All these nations would achieve their independence shortly after the conclusion of World War II in one manner or another. French Indochina was split up into three independent countries—Vietnam, Cambodia, and Laos. Meanwhile, Hideki Tojo, Japan’s prime minister, and Yosuke Matsuoke, its foreign minister—both of whom had played prominent roles in the adoption of the country’s plans of aggression—were charged as major war criminals by the Allied Forces at the conclusion of the war. Foreign Minister Matsuoke died June 26, 1946, before he could be tried. Prime Minister Tojo, however, was found guilty of seven major counts, sentenced to death, and executed.

Bibliography

Harries, Meirion, and Susie Harries. Soldiers of the Sun: The Rise and Fall of the Imperial Japanese Army. New York: Random House, 1991. A detailed description of the operations of the Japanese army and its development, from its beginnings in 1890 until its dissolution in 1945.

Hoyt, Edwin P. Japan’s War: The Great Pacific Conflict. New York: Cooper Square Press, 2001. Hoyt used the 101-volume offical Japanese-language history of World War II, never previously thoroughly examined by a Western scholar. He has made excellent use of these documents to give some insight to Japanese thinking about the war.

Ienaga, Saburo. The Pacific War, 1931-1945: A Critical Perspective of Japan’s Role in World War II. New York: Pantheon Books, 1978. Prominent Japanese historian and university professor questions what the Japanese people could have done to avoid their nation’s participation in World War II.

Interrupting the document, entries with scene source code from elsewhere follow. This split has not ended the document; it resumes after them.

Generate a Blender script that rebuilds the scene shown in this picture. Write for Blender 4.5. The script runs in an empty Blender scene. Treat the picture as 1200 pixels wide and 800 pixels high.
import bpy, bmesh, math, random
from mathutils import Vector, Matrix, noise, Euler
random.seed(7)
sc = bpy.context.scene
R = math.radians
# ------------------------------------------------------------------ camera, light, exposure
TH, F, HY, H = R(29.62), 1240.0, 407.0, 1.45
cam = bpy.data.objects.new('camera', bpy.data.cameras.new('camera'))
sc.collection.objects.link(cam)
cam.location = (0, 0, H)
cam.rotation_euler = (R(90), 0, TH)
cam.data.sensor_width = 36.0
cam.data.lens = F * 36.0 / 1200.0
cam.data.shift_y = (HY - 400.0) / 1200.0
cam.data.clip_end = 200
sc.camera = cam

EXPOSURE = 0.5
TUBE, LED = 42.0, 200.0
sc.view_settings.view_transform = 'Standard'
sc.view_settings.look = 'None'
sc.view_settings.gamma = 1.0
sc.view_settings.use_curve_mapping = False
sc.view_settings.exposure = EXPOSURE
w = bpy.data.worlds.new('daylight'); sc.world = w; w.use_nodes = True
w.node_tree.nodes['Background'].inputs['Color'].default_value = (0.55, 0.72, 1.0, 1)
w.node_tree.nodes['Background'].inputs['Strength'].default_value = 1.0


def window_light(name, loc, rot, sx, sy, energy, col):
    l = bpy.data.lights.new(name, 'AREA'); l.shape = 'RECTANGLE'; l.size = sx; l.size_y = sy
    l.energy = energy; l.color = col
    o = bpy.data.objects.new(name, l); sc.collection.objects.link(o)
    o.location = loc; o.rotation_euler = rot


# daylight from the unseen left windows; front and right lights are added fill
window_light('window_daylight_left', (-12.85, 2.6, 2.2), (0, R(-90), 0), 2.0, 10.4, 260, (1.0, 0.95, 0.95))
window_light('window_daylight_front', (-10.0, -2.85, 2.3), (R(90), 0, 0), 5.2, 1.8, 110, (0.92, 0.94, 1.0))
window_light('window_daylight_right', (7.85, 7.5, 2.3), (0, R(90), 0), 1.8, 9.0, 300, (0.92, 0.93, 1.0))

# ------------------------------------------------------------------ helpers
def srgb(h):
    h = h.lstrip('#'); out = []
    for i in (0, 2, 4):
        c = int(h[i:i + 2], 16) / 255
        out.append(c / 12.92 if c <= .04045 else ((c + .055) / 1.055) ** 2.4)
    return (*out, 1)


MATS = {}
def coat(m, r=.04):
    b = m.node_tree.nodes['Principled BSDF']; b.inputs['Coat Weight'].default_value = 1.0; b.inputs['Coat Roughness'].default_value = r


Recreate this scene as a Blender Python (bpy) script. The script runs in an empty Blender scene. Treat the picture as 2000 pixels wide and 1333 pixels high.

Toland, John. The Rising Sun: The Decline and Fall of the Japanese Empire, 1936-1945. New York: Random House, 1970. This is the work of an American historian, but his work was ably assisted by his Japanese wife and her family, which greatly facilitated his face-to-face interviews of Japanese who had held key positions during the war. His family connections also aided him in his extensive review of the records of the Japanese Ministry of Foreign Affairs and the Military History Archives of the Japan Defense Agency.